Global Criminality and Green Capitalism: The UnJust Transition

Event date
10 October 2023
Event time
16:15 - 17:45
Oxford week
MT 1
Audience
Anyone
Venue
Centre for Criminology
Speaker(s)

Prof. Christine Schwöbel-Patel (University of Warwick)

Event Information

Please join us for our inaugural event for our series on 'Political Economy of Global Criminology' co-organized by the Global Criminal Justice Hub and Southernising Criminology 

 

Chaired by Dr Leila Ullrich & Iulia-Cristiana Vatau (University of Oxford)

 

Abstract:

The climate crisis has prompted a debate on the role of law in addressing the preservation of nature and protection of vulnerable peoples’ and communities affected by climate breakdown. Various policies and laws have been proposed and enacted to encourage and penalise consumers, businesses, and states into action. In the capitalist centre, policies are directed towards green investments and tax breaks through national and regional laws (the Biden administration’s Inflation Reduction Act or the EU’s Green Industrial Plan). These recent plans, which will see rapid demand and production for green technology and critical minerals, claim to rely less on extractivism from the Global South and more on ‘onshoring’. In international law, instruments have varied from multilateral agreements such as the Paris Agreement to climate finance instruments to the proposal for the recognition of the crime of ecocide. Here too, there is a growing attentiveness to the Global South as being most affected by the climate crisis, and contributing the least to it. Against this background, the victimisation of the natural world has emerged as a central concept when it comes to sanctions, offering the mirror image of providing nature with rights. This individualisation of nature, as awarded with rights, harmed and liberated by humans, is not only an anthropocentric view, as I will argue, it is also a tool for the continued protection of extractivism and settler colonialism. In the demands for criminalising the harming of nature lies a critical dislocation from the questions of land. Drawing on Glen Coulthard’s work on the politics of recognition, and Nick Estes’s work on the frontier, I will argue that the victimisation of nature draws heavily on the symbolic side of the law, hiding its material effects of (legalised) propertisation, exploitation and expropriation. The relationship between the so-called just transition, capitalism, and law emerges as a continuation of global criminality in a colonial key, namely as an unjust transition.

 

Bio

Christine Schwöbel-Patel is Professor of Law at the University of Warwick and currently a Leverhulme Fellow (2023-2024) based at the Centre for Research in the Arts, Humanities and Social Sciences at the University of Cambridge. Christine's research spans the areas of international law, global constitutionalism, global governance, and critical pedagogy. She adopts a critical approach to the dominant framing of mass atrocity, humanitarianism, and legal institutions through the lens of political economy and aesthetics. Her current research, supported by a Alexander von Humboldt Fellowship and a Leverhulme Research Fellowship, concerns the political economy of extractivism in 'post'-colonial spaces and the international laws that support wealth concentration. She is particularly interested in extractivism for 'green' energy. The project is titled 'Legal Pipelines of the Green Transition'.

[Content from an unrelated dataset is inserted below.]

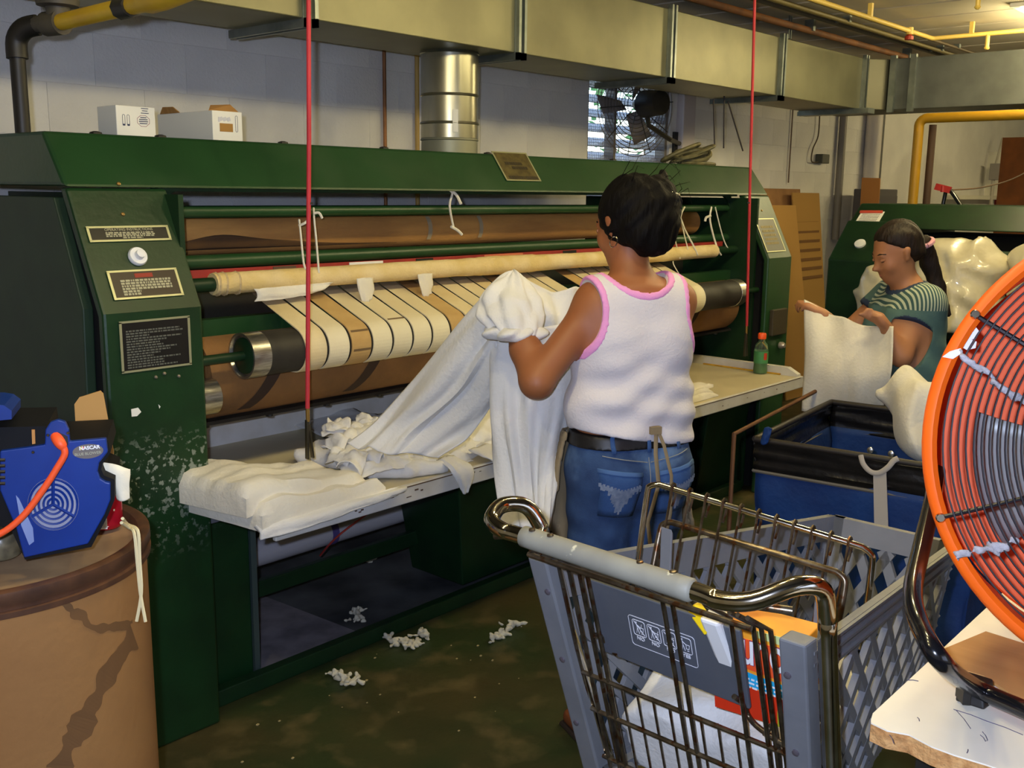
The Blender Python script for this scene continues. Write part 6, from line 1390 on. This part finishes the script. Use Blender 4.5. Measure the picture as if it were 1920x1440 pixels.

Christine's publications include two monographs, 'Marketing Global Justice: The Political Economy of International Criminal Law' (Cambridge University Press 2021) and 'Global Constitutionalism in International Legal Perspective' (Brill 2011), and an edited collection 'Critical Approaches to International Criminal Law: An introduction' (Routledge 2014). Her co-edited collection 'Aesthetics and Counter-Aesthetics of International Justice' will be out with Counterpress in 2023. Christine has published in journals such as the European Journal of International Law, the London Review of International Law, the Leiden Journal of International Law, the Journal of International Criminal Justice, and the International Journal of Constitutional Law.